In order to enable National Pension System (NPS) subscribers to make informed decisions on allocating their contribution in various asset classes, pension funds will have to disclose risk profiling of all the schemes on their websites within 15 days from the close of each quarter. The Pension Fund Regulatory and Development Authority (PFRDA) has issued guidelines underlining six levels of risks—low, low to moderate, moderate, moderately high, high and very high.

Based on the scheme characteristics, pension funds will have to assign a risk level for the seven schemes. For debt (corporate bonds and government securities), the risk profiling would be on credit risk, interest rate risk and liquidity risk. For equity, parameters for risk profiling would be market capitalisation, volatility and impact cost.

Risk profiling for debt

Based on the conservative credit rating of the instrument, the credit risk values ranging from 0 to 12 will have to be assigned. A credit risk of 0 would indicate highest credit quality while credit value of 12 would indicate lowest credit quality. The portfolio’s credit risk will be done by aggregating the credit risk value of the securities and their allocation in the portfolio. The price of the debt instrument to be considered for calculating assets under management will be based on a clean price.

The credit risk of debt securities for government securities/state development loans/tri-party repo wil be 0. For AAA it will be 1; AA+ it will be 2 and so on. For interest rate, the risk will be valued using the Macaulay Duration of the debt portfolio. The liquidity risk of the scheme will be measured by considering listing status, credit rating and structure of the debt instrument.

Risk profiling for equity

For equity, the risk profiling would be done on parameters such as market capitalisation, volatility and impact cost or liquidity. The list of top 100 stocks and beyond top 100 will be defined by NPS Trust on a semi-annual basis. The market capitalisation of the stocks considered for the valuation will be the average of the market capitalisation in the last six months. The volatility would be based on the weighted average of volatility values (<1% will be 5 and > 1% will be 6) of each security.

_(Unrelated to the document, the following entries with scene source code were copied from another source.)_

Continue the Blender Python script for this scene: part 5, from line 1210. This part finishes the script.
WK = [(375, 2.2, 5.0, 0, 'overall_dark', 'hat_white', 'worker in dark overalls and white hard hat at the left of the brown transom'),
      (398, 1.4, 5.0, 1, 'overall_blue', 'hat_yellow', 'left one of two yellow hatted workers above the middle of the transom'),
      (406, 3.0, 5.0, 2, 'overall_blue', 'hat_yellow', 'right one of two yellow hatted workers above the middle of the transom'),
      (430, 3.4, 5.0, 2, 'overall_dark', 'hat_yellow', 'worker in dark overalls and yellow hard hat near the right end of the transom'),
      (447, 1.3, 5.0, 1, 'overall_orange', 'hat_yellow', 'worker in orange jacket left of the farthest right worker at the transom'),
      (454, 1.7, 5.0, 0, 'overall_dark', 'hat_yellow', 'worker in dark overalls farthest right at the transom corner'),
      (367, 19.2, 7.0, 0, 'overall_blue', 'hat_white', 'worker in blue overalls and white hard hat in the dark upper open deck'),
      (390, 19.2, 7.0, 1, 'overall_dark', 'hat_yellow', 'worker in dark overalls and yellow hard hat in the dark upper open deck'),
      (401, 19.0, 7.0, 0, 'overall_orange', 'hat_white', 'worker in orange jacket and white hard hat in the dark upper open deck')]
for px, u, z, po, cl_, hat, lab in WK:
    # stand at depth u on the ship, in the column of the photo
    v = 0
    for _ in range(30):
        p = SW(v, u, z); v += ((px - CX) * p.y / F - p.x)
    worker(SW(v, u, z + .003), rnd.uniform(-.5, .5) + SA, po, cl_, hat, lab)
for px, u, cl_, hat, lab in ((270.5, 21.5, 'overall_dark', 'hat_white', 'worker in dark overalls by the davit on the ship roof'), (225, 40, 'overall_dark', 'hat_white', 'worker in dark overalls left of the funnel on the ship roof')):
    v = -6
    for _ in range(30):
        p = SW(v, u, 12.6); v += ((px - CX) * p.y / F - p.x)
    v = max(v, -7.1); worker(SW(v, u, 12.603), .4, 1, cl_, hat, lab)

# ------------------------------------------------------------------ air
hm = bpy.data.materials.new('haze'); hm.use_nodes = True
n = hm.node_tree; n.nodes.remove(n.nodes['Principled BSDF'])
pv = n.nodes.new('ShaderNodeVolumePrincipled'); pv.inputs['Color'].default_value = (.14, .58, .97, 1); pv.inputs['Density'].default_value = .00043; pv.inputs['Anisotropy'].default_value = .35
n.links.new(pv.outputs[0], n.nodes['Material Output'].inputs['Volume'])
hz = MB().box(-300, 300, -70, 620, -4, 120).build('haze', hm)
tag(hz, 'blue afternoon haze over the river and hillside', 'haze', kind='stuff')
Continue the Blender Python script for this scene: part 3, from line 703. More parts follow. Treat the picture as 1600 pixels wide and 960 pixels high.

For schemes holding units of mutual fund schemes, the values will be assigned based on the risk-o-meter of the schemes. For instance, low risk will be assigned 1; low to moderate will be assigned 2; moderate will be assigned 3; moderately high will be 4; high will be 5 and very high will be 6. Investments in REITs and InvITs will be given a score of 7 from a risk perspective. Investments in alternative investment funds (AIFs) will be given a score of 8 from a risk perspective.